_Provided data_.
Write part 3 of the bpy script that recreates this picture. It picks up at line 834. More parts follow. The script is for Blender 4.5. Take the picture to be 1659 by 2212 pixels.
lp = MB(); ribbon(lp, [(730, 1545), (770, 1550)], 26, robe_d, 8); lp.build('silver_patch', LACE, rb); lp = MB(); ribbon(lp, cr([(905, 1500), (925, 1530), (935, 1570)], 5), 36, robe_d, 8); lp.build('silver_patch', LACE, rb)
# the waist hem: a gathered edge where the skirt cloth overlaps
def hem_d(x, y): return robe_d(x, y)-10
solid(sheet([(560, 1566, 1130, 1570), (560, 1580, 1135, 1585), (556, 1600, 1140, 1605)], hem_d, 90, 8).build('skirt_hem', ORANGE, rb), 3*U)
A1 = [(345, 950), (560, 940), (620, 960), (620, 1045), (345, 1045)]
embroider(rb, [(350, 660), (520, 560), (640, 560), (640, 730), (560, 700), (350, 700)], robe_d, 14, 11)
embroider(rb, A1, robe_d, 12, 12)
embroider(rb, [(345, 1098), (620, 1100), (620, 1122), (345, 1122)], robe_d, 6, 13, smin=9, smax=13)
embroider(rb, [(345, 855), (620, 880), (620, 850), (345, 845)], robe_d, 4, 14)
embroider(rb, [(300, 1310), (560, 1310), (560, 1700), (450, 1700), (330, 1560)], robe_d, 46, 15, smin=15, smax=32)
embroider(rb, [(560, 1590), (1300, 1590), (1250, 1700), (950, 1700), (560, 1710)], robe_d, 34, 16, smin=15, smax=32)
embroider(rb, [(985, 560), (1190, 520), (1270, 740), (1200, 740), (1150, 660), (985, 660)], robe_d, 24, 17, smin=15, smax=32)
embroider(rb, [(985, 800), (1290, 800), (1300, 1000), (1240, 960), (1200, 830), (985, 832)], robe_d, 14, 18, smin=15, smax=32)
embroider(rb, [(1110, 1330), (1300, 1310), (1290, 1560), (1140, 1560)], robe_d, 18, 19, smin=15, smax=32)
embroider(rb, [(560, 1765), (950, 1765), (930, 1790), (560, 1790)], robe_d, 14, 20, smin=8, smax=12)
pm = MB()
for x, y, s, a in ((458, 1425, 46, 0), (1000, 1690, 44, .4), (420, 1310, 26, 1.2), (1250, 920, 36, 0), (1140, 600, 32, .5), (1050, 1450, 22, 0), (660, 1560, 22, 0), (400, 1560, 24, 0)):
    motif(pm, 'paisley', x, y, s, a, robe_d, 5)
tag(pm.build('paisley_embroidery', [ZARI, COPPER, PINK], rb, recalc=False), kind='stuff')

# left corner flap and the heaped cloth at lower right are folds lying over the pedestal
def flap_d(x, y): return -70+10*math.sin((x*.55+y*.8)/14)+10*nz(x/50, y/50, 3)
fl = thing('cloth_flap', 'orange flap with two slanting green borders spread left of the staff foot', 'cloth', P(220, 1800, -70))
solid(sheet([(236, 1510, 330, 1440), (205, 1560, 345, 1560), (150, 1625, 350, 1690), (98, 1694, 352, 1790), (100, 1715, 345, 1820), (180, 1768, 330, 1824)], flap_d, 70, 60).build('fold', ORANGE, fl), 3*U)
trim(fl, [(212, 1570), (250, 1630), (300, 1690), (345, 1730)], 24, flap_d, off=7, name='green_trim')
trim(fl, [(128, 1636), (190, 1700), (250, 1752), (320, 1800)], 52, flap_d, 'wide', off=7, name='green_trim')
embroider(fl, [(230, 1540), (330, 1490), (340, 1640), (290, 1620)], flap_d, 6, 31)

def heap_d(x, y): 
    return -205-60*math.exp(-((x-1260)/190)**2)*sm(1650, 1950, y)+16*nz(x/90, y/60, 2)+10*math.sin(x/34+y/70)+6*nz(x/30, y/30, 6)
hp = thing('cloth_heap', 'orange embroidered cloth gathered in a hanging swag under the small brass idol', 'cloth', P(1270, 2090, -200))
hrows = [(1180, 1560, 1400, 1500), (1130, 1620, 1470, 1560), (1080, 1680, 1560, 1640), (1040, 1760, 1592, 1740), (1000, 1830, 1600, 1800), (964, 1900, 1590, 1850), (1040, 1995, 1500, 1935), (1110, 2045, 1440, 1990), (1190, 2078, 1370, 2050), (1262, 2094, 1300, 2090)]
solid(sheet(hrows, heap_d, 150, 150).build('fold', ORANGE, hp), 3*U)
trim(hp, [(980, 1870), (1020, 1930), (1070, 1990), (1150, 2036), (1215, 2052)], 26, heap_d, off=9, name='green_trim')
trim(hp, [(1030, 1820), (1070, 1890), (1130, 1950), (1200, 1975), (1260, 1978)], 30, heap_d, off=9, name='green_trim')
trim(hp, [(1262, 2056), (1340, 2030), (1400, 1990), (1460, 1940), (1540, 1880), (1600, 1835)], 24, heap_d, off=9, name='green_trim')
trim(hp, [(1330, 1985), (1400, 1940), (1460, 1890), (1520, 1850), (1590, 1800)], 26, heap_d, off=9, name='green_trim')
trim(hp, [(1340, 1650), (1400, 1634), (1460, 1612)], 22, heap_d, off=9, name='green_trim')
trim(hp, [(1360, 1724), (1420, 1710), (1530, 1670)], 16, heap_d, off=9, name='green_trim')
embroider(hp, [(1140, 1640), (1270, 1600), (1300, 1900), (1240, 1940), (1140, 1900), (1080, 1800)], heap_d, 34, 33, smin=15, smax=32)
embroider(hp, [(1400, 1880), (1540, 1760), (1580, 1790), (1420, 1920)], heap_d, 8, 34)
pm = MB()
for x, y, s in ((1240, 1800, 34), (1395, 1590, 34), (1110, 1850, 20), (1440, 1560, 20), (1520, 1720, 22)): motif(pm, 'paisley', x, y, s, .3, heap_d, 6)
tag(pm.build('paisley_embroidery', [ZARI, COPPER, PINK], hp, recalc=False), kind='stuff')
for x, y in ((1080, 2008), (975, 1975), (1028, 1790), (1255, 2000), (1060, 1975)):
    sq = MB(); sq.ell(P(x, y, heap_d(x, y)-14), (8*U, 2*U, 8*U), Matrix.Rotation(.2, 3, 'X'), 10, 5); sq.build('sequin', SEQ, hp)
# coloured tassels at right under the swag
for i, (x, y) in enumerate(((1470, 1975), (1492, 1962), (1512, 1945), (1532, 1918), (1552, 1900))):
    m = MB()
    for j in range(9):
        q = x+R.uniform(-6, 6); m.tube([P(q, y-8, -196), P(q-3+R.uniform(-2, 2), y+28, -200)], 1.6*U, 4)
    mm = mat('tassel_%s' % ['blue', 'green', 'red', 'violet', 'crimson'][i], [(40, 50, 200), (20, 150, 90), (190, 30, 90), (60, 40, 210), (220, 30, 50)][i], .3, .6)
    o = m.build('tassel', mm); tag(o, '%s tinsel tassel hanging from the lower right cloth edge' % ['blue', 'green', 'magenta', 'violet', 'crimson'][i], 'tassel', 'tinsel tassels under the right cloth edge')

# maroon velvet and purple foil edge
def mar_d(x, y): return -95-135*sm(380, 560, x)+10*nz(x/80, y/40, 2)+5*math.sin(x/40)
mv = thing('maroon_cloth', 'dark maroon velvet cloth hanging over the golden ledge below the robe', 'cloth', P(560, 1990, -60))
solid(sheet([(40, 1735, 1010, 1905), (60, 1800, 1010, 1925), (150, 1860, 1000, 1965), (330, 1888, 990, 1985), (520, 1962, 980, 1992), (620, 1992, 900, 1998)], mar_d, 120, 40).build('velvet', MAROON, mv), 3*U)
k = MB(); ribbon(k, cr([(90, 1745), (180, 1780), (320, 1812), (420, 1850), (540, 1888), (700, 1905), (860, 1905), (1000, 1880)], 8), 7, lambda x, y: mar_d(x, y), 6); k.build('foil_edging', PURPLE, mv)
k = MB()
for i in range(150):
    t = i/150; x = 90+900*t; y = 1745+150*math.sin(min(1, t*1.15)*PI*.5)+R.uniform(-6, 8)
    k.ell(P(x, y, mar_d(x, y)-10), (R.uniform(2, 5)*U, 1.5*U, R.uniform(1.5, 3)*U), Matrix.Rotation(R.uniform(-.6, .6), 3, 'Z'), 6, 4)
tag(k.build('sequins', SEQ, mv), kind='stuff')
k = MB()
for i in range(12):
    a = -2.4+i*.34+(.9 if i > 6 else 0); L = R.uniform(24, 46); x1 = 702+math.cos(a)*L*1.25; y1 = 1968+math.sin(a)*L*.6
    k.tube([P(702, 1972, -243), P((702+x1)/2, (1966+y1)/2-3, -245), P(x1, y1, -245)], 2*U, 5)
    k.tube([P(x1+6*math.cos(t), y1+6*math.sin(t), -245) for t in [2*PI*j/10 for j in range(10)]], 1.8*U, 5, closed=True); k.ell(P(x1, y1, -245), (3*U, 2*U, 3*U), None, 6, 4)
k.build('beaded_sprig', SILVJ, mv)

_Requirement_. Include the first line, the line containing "rb, recalc=False), kind='stuff')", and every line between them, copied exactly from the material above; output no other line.

_Task answer_.
Write part 3 of the bpy script that recreates this picture. It picks up at line 834. More parts follow. The script is for Blender 4.5. Take the picture to be 1659 by 2212 pixels.
lp = MB(); ribbon(lp, [(730, 1545), (770, 1550)], 26, robe_d, 8); lp.build('silver_patch', LACE, rb); lp = MB(); ribbon(lp, cr([(905, 1500), (925, 1530), (935, 1570)], 5), 36, robe_d, 8); lp.build('silver_patch', LACE, rb)
# the waist hem: a gathered edge where the skirt cloth overlaps
def hem_d(x, y): return robe_d(x, y)-10
solid(sheet([(560, 1566, 1130, 1570), (560, 1580, 1135, 1585), (556, 1600, 1140, 1605)], hem_d, 90, 8).build('skirt_hem', ORANGE, rb), 3*U)
A1 = [(345, 950), (560, 940), (620, 960), (620, 1045), (345, 1045)]
embroider(rb, [(350, 660), (520, 560), (640, 560), (640, 730), (560, 700), (350, 700)], robe_d, 14, 11)
embroider(rb, A1, robe_d, 12, 12)
embroider(rb, [(345, 1098), (620, 1100), (620, 1122), (345, 1122)], robe_d, 6, 13, smin=9, smax=13)
embroider(rb, [(345, 855), (620, 880), (620, 850), (345, 845)], robe_d, 4, 14)
embroider(rb, [(300, 1310), (560, 1310), (560, 1700), (450, 1700), (330, 1560)], robe_d, 46, 15, smin=15, smax=32)
embroider(rb, [(560, 1590), (1300, 1590), (1250, 1700), (950, 1700), (560, 1710)], robe_d, 34, 16, smin=15, smax=32)
embroider(rb, [(985, 560), (1190, 520), (1270, 740), (1200, 740), (1150, 660), (985, 660)], robe_d, 24, 17, smin=15, smax=32)
embroider(rb, [(985, 800), (1290, 800), (1300, 1000), (1240, 960), (1200, 830), (985, 832)], robe_d, 14, 18, smin=15, smax=32)
embroider(rb, [(1110, 1330), (1300, 1310), (1290, 1560), (1140, 1560)], robe_d, 18, 19, smin=15, smax=32)
embroider(rb, [(560, 1765), (950, 1765), (930, 1790), (560, 1790)], robe_d, 14, 20, smin=8, smax=12)
pm = MB()
for x, y, s, a in ((458, 1425, 46, 0), (1000, 1690, 44, .4), (420, 1310, 26, 1.2), (1250, 920, 36, 0), (1140, 600, 32, .5), (1050, 1450, 22, 0), (660, 1560, 22, 0), (400, 1560, 24, 0)):
    motif(pm, 'paisley', x, y, s, a, robe_d, 5)
tag(pm.build('paisley_embroidery', [ZARI, COPPER, PINK], rb, recalc=False), kind='stuff')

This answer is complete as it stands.